The Daily News and the NYPD: Blinded By Love
October 18, 2010
What’s with the editorial page of the Daily News when it comes to the police department?
A real newspaper challenges authority, uncovers facts that officials want to hide from the public, and encourages its reporters to take the story wherever it leads.
Why, then, is the News a milksop and apologist for the New York City Police Department?
Take its Oct. 3rd editorial, lamenting 2010’s rise of 45 murders over the same period last year, which translates into a 13 per cent increase [a figure the News apparently found too disturbing to mention.]
Instead of decrying the department’s declining manpower or its leadership drift — a.k.a. Commissioner Ray Kelly — the News appeared to blame the increase in murders on two criminologists.
Or, as its editorial put it, “[T]he NYPD is under assault by self-styled activists and self-promoting academics. …
“They would force the department to curtail asking suspicious characters to account for themselves and frisking those who may be armed.
“They would enact legislation that would bar the police commissioner and precinct commanders from demanding that the troops make arrests and issue summonses rather than stand around as the blue flowerpots of old did.
“They would have the NYPD abandon perhaps the most effective public safety innovation in the history of policing: Compstat. Using real-time crime data, the system holds commanders accountable for responding to felonious outbreaks.”
O.K., now let’s get real.
First, it wasn’t these academics who raised the alarm over stop and frisks. It was Governor Paterson, the state legislature, the Civil Liberties Union, and God knows how many other New Yorkers disturbed by seemingly random police stops of some three million New Yorkers, 88 per cent of whom had done nothing wrong.
Second, nobody wants to handcuff the cops. The issue is that cops appear to avoid doing true police work, and instead are fudging crime statistics to make the city seem safer than it is. According to tape-recordings of roll call meetings at Brooklyn’s 81st precinct, for example, the police were arresting innocent people to make their quotas.
This burgeoning scandal is apparently growing too big for Kelly to ignore. Last week he leveled charges against five supervisors, including the 81st precinct’s former commander Steven Mauriello, for allegedly manipulating crime statistics.
Third, as for abandoning Compstat, no one has called for the end of this revolutionary and highly successful crime-tracking program, least of all the two academics scapegoated by the News, Eli Silverman and John Eterno, who happens to be a former NYPD captain.
Rather, their study, published last February, claimed that up to 25 per cent of the nearly 500 commanders they interviewed told them that Compstat crime figures were under-reported to make the city seem safer than it is.

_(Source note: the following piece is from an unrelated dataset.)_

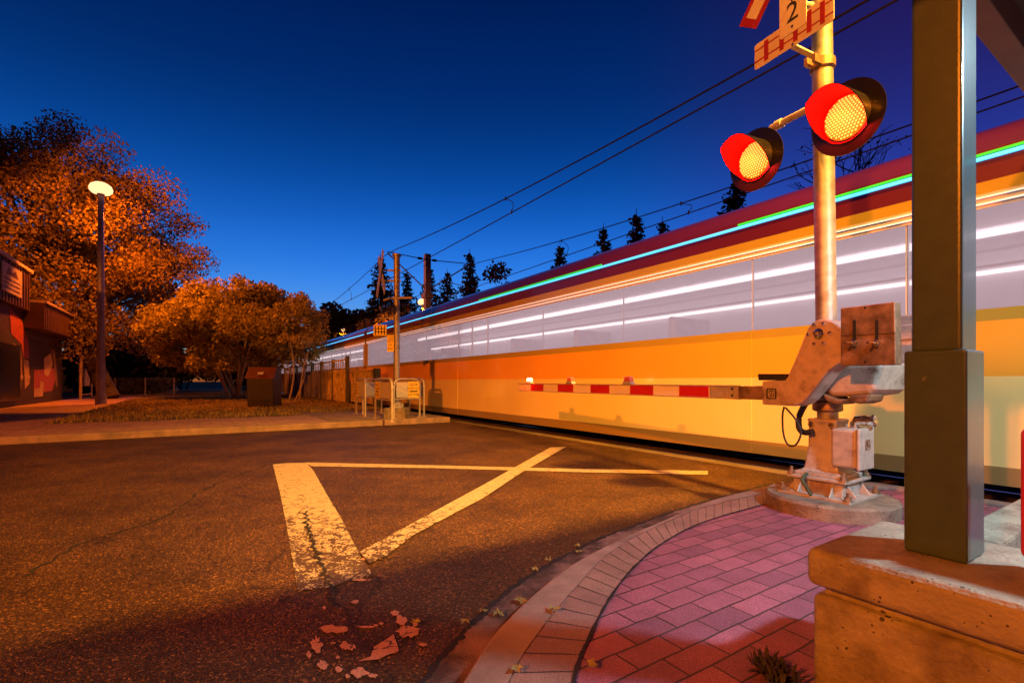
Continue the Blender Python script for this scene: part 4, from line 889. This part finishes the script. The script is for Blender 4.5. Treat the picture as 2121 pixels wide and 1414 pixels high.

As Silverman and Eterno recently wrote in the Village Voice — an article that appears to have prompted the News’ attack — “The ominous side [of Compstat] is that, in order to silence dissenters and deny any problems, the NYPD continues to close its doors to any non-sponsored outside scrutiny. Yet the evidence of data manipulation is, at this point, overwhelming.”
That’s the issue, readers. The lack of outside scrutiny and the lack of transparency within the police department. Especially when it comes to crime statistics.
To keep down the numbers of reported crimes, detectives even refuse to take complaints from civilians, as the News’s own police bureau chief Rocco Parascandola reported in 2005 when he worked for Newsday.
That’s what apparently happened six weeks ago in the 66th precinct in Brooklyn when officers refused to take a complaint — with tragic consequences — from a woman who spotted a flasher exposing himself outside her home during the last week of August, according to the Borough Park newspaper, Hamodia.
A week later, that flasher shot four members of a civilian patrol who had been chasing him after he, again, was seen exposing himself, this time in front of children.